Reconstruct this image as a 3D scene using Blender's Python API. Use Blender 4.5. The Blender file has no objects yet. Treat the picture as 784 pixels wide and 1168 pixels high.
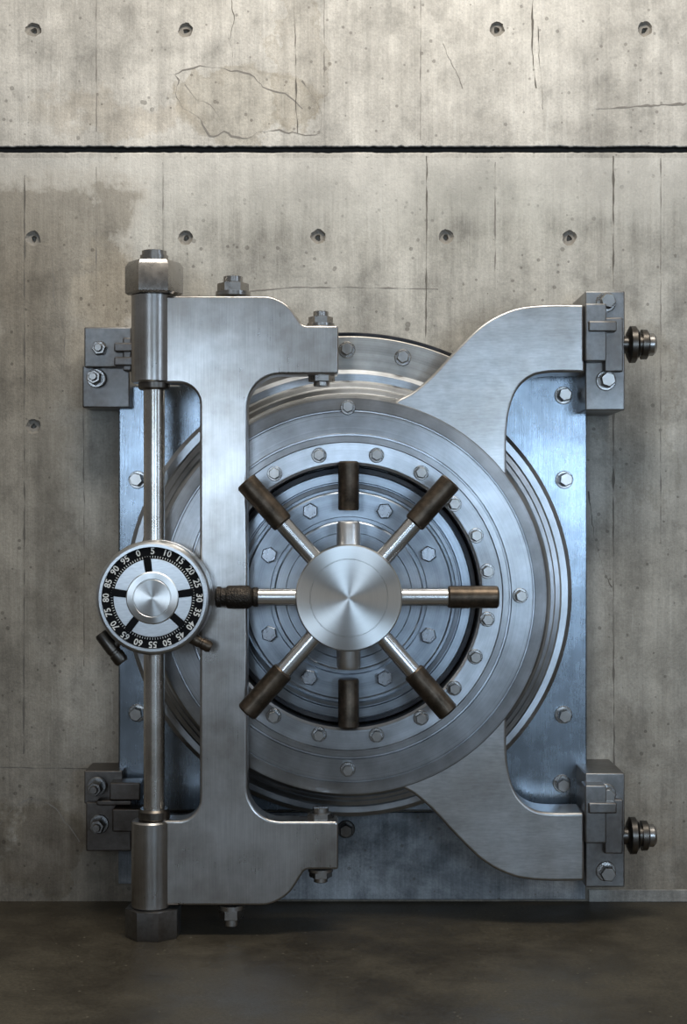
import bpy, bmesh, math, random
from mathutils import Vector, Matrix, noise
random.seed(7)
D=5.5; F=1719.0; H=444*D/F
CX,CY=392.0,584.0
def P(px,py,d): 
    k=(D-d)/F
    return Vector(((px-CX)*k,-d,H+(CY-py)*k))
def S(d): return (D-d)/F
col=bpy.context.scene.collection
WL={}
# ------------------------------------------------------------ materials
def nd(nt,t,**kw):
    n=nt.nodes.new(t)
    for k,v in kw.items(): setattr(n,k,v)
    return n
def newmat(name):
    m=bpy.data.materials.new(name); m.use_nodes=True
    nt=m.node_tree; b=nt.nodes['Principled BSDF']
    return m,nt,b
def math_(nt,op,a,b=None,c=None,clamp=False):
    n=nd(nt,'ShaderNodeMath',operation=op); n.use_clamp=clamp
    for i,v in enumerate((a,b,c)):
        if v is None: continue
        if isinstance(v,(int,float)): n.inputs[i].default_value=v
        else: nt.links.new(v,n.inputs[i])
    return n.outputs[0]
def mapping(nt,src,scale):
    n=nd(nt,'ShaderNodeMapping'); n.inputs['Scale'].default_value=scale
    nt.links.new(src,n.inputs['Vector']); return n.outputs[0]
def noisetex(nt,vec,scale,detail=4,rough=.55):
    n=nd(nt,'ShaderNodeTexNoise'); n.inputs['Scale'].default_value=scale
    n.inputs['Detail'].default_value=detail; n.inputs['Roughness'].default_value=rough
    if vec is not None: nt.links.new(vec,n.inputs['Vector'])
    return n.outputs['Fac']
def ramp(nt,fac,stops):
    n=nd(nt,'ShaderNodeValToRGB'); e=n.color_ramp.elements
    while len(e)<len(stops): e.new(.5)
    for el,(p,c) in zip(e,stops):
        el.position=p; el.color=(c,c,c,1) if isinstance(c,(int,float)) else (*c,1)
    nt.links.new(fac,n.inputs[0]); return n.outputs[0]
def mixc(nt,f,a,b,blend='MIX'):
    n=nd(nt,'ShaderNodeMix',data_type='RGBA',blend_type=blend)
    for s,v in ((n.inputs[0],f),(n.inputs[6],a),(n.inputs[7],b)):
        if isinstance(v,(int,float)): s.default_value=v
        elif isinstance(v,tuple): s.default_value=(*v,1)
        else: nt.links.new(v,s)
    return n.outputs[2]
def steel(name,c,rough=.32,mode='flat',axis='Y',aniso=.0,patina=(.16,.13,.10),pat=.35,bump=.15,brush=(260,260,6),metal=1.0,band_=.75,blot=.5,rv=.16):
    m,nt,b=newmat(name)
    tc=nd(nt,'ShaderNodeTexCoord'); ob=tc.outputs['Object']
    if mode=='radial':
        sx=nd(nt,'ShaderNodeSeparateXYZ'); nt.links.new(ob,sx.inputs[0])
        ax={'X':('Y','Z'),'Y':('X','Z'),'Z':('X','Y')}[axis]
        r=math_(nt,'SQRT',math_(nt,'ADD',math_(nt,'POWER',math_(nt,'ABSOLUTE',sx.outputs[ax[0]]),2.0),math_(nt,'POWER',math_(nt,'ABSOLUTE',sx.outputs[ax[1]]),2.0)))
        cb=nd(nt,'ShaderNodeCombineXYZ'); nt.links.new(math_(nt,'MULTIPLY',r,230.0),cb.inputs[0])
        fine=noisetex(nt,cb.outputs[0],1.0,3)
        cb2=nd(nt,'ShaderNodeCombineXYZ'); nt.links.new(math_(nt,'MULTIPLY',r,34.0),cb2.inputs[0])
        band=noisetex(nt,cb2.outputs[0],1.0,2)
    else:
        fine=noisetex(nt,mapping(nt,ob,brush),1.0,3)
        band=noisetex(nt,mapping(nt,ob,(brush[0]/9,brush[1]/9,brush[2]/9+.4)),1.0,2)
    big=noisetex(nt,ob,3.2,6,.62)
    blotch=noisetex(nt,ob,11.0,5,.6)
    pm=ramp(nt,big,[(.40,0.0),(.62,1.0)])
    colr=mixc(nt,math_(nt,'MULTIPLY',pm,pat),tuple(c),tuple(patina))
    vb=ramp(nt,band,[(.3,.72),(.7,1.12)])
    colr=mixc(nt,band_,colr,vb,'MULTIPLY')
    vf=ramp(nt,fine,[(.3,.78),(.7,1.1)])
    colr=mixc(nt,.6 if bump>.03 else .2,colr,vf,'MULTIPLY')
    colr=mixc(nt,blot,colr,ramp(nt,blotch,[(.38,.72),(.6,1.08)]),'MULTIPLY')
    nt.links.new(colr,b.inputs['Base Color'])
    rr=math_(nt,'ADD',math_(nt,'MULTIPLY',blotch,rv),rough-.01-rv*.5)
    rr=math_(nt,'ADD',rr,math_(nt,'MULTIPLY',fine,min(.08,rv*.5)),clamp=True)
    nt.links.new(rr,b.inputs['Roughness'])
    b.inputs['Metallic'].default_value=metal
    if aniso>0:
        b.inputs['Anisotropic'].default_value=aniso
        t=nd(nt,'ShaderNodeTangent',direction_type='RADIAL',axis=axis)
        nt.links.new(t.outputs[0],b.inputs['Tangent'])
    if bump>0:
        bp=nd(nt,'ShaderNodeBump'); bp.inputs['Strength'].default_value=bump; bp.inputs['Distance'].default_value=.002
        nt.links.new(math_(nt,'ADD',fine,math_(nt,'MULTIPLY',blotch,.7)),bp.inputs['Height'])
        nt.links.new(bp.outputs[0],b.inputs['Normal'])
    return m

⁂

Every line of the material is to be quoted exactly, with no pictures carried over.

Reconstruct this image as a 3D scene using Blender's Python API. Use Blender 4.5. The Blender file has no objects yet. Treat the picture as 784 pixels wide and 1168 pixels high.
import bpy, bmesh, math, random
from mathutils import Vector, Matrix, noise
random.seed(7)
D=5.5; F=1719.0; H=444*D/F
CX,CY=392.0,584.0
def P(px,py,d): 
    k=(D-d)/F
    return Vector(((px-CX)*k,-d,H+(CY-py)*k))
def S(d): return (D-d)/F
col=bpy.context.scene.collection
WL={}
# ------------------------------------------------------------ materials
def nd(nt,t,**kw):
    n=nt.nodes.new(t)
    for k,v in kw.items(): setattr(n,k,v)
    return n
def newmat(name):
    m=bpy.data.materials.new(name); m.use_nodes=True
    nt=m.node_tree; b=nt.nodes['Principled BSDF']
    return m,nt,b
def math_(nt,op,a,b=None,c=None,clamp=False):
    n=nd(nt,'ShaderNodeMath',operation=op); n.use_clamp=clamp
    for i,v in enumerate((a,b,c)):
        if v is None: continue
        if isinstance(v,(int,float)): n.inputs[i].default_value=v
        else: nt.links.new(v,n.inputs[i])
    return n.outputs[0]
def mapping(nt,src,scale):
    n=nd(nt,'ShaderNodeMapping'); n.inputs['Scale'].default_value=scale
    nt.links.new(src,n.inputs['Vector']); return n.outputs[0]
def noisetex(nt,vec,scale,detail=4,rough=.55):
    n=nd(nt,'ShaderNodeTexNoise'); n.inputs['Scale'].default_value=scale
    n.inputs['Detail'].default_value=detail; n.inputs['Roughness'].default_value=rough
    if vec is not None: nt.links.new(vec,n.inputs['Vector'])
    return n.outputs['Fac']
def ramp(nt,fac,stops):
    n=nd(nt,'ShaderNodeValToRGB'); e=n.color_ramp.elements
    while len(e)<len(stops): e.new(.5)
    for el,(p,c) in zip(e,stops):
        el.position=p; el.color=(c,c,c,1) if isinstance(c,(int,float)) else (*c,1)
    nt.links.new(fac,n.inputs[0]); return n.outputs[0]
def mixc(nt,f,a,b,blend='MIX'):
    n=nd(nt,'ShaderNodeMix',data_type='RGBA',blend_type=blend)
    for s,v in ((n.inputs[0],f),(n.inputs[6],a),(n.inputs[7],b)):
        if isinstance(v,(int,float)): s.default_value=v
        elif isinstance(v,tuple): s.default_value=(*v,1)
        else: nt.links.new(v,s)
    return n.outputs[2]
def steel(name,c,rough=.32,mode='flat',axis='Y',aniso=.0,patina=(.16,.13,.10),pat=.35,bump=.15,brush=(260,260,6),metal=1.0,band_=.75,blot=.5,rv=.16):
    m,nt,b=newmat(name)
    tc=nd(nt,'ShaderNodeTexCoord'); ob=tc.outputs['Object']
    if mode=='radial':
        sx=nd(nt,'ShaderNodeSeparateXYZ'); nt.links.new(ob,sx.inputs[0])
        ax={'X':('Y','Z'),'Y':('X','Z'),'Z':('X','Y')}[axis]
        r=math_(nt,'SQRT',math_(nt,'ADD',math_(nt,'POWER',math_(nt,'ABSOLUTE',sx.outputs[ax[0]]),2.0),math_(nt,'POWER',math_(nt,'ABSOLUTE',sx.outputs[ax[1]]),2.0)))
        cb=nd(nt,'ShaderNodeCombineXYZ'); nt.links.new(math_(nt,'MULTIPLY',r,230.0),cb.inputs[0])
        fine=noisetex(nt,cb.outputs[0],1.0,3)
        cb2=nd(nt,'ShaderNodeCombineXYZ'); nt.links.new(math_(nt,'MULTIPLY',r,34.0),cb2.inputs[0])
        band=noisetex(nt,cb2.outputs[0],1.0,2)
    else:
        fine=noisetex(nt,mapping(nt,ob,brush),1.0,3)
        band=noisetex(nt,mapping(nt,ob,(brush[0]/9,brush[1]/9,brush[2]/9+.4)),1.0,2)
    big=noisetex(nt,ob,3.2,6,.62)
    blotch=noisetex(nt,ob,11.0,5,.6)
    pm=ramp(nt,big,[(.40,0.0),(.62,1.0)])
    colr=mixc(nt,math_(nt,'MULTIPLY',pm,pat),tuple(c),tuple(patina))
    vb=ramp(nt,band,[(.3,.72),(.7,1.12)])
    colr=mixc(nt,band_,colr,vb,'MULTIPLY')
    vf=ramp(nt,fine,[(.3,.78),(.7,1.1)])
    colr=mixc(nt,.6 if bump>.03 else .2,colr,vf,'MULTIPLY')
    colr=mixc(nt,blot,colr,ramp(nt,blotch,[(.38,.72),(.6,1.08)]),'MULTIPLY')
    nt.links.new(colr,b.inputs['Base Color'])
    rr=math_(nt,'ADD',math_(nt,'MULTIPLY',blotch,rv),rough-.01-rv*.5)
    rr=math_(nt,'ADD',rr,math_(nt,'MULTIPLY',fine,min(.08,rv*.5)),clamp=True)
    nt.links.new(rr,b.inputs['Roughness'])
    b.inputs['Metallic'].default_value=metal
    if aniso>0:
        b.inputs['Anisotropic'].default_value=aniso
        t=nd(nt,'ShaderNodeTangent',direction_type='RADIAL',axis=axis)
        nt.links.new(t.outputs[0],b.inputs['Tangent'])
    if bump>0:
        bp=nd(nt,'ShaderNodeBump'); bp.inputs['Strength'].default_value=bump; bp.inputs['Distance'].default_value=.002
        nt.links.new(math_(nt,'ADD',fine,math_(nt,'MULTIPLY',blotch,.7)),bp.inputs['Height'])
        nt.links.new(bp.outputs[0],b.inputs['Normal'])
    return m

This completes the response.